[BEGIN]
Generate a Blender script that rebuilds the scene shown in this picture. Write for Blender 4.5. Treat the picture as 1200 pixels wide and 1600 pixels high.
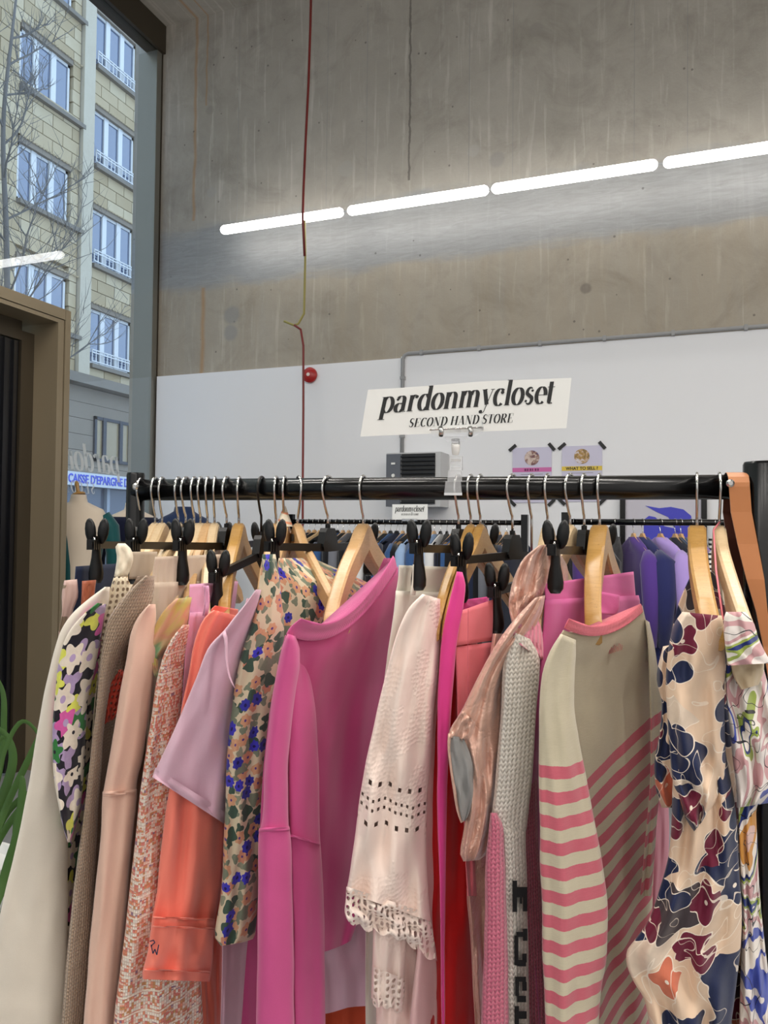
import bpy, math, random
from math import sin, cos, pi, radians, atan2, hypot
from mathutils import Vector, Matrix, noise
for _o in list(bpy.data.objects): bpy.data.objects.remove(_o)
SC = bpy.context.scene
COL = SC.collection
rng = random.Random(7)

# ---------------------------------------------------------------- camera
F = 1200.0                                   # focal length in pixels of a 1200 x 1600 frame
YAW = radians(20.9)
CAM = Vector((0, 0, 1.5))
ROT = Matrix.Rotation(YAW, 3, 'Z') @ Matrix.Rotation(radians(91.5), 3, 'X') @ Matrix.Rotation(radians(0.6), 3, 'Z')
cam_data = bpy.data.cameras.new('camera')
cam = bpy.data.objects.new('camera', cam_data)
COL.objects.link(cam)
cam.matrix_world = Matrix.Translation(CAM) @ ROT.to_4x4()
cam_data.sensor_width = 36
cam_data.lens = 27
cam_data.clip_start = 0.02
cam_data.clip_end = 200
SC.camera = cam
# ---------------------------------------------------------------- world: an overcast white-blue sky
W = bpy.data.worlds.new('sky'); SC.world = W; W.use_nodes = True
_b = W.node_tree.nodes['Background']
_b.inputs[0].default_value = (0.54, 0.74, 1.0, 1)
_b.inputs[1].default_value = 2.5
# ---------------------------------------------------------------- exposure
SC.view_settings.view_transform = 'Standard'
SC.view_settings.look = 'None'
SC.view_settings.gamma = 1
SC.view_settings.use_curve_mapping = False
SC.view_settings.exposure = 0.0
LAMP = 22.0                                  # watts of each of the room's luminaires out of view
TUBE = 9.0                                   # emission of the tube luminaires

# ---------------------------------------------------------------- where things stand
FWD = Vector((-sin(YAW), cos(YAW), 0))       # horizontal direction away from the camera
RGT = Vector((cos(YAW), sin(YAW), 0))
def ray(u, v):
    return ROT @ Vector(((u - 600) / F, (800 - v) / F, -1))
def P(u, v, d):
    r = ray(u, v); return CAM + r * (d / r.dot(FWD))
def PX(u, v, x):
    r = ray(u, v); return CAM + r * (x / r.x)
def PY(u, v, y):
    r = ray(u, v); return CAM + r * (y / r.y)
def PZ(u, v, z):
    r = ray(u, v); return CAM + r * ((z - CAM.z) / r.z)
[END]
→ Task objective: Reproduce every line precisely as given, omitting all pictures.

→ Answer to this exercise:
Generate a Blender script that rebuilds the scene shown in this picture. Write for Blender 4.5. Treat the picture as 1200 pixels wide and 1600 pixels high.
import bpy, math, random
from math import sin, cos, pi, radians, atan2, hypot
from mathutils import Vector, Matrix, noise
for _o in list(bpy.data.objects): bpy.data.objects.remove(_o)
SC = bpy.context.scene
COL = SC.collection
rng = random.Random(7)

# ---------------------------------------------------------------- camera
F = 1200.0                                   # focal length in pixels of a 1200 x 1600 frame
YAW = radians(20.9)
CAM = Vector((0, 0, 1.5))
ROT = Matrix.Rotation(YAW, 3, 'Z') @ Matrix.Rotation(radians(91.5), 3, 'X') @ Matrix.Rotation(radians(0.6), 3, 'Z')
cam_data = bpy.data.cameras.new('camera')
cam = bpy.data.objects.new('camera', cam_data)
COL.objects.link(cam)
cam.matrix_world = Matrix.Translation(CAM) @ ROT.to_4x4()
cam_data.sensor_width = 36
cam_data.lens = 27
cam_data.clip_start = 0.02
cam_data.clip_end = 200
SC.camera = cam
# ---------------------------------------------------------------- world: an overcast white-blue sky
W = bpy.data.worlds.new('sky'); SC.world = W; W.use_nodes = True
_b = W.node_tree.nodes['Background']
_b.inputs[0].default_value = (0.54, 0.74, 1.0, 1)
_b.inputs[1].default_value = 2.5
# ---------------------------------------------------------------- exposure
SC.view_settings.view_transform = 'Standard'
SC.view_settings.look = 'None'
SC.view_settings.gamma = 1
SC.view_settings.use_curve_mapping = False
SC.view_settings.exposure = 0.0
LAMP = 22.0                                  # watts of each of the room's luminaires out of view
TUBE = 9.0                                   # emission of the tube luminaires

# ---------------------------------------------------------------- where things stand
FWD = Vector((-sin(YAW), cos(YAW), 0))       # horizontal direction away from the camera
RGT = Vector((cos(YAW), sin(YAW), 0))
def ray(u, v):
    return ROT @ Vector(((u - 600) / F, (800 - v) / F, -1))
def P(u, v, d):
    r = ray(u, v); return CAM + r * (d / r.dot(FWD))
def PX(u, v, x):
    r = ray(u, v); return CAM + r * (x / r.x)
def PY(u, v, y):
    r = ray(u, v); return CAM + r * (y / r.y)
def PZ(u, v, z):
    r = ray(u, v); return CAM + r * ((z - CAM.z) / r.z)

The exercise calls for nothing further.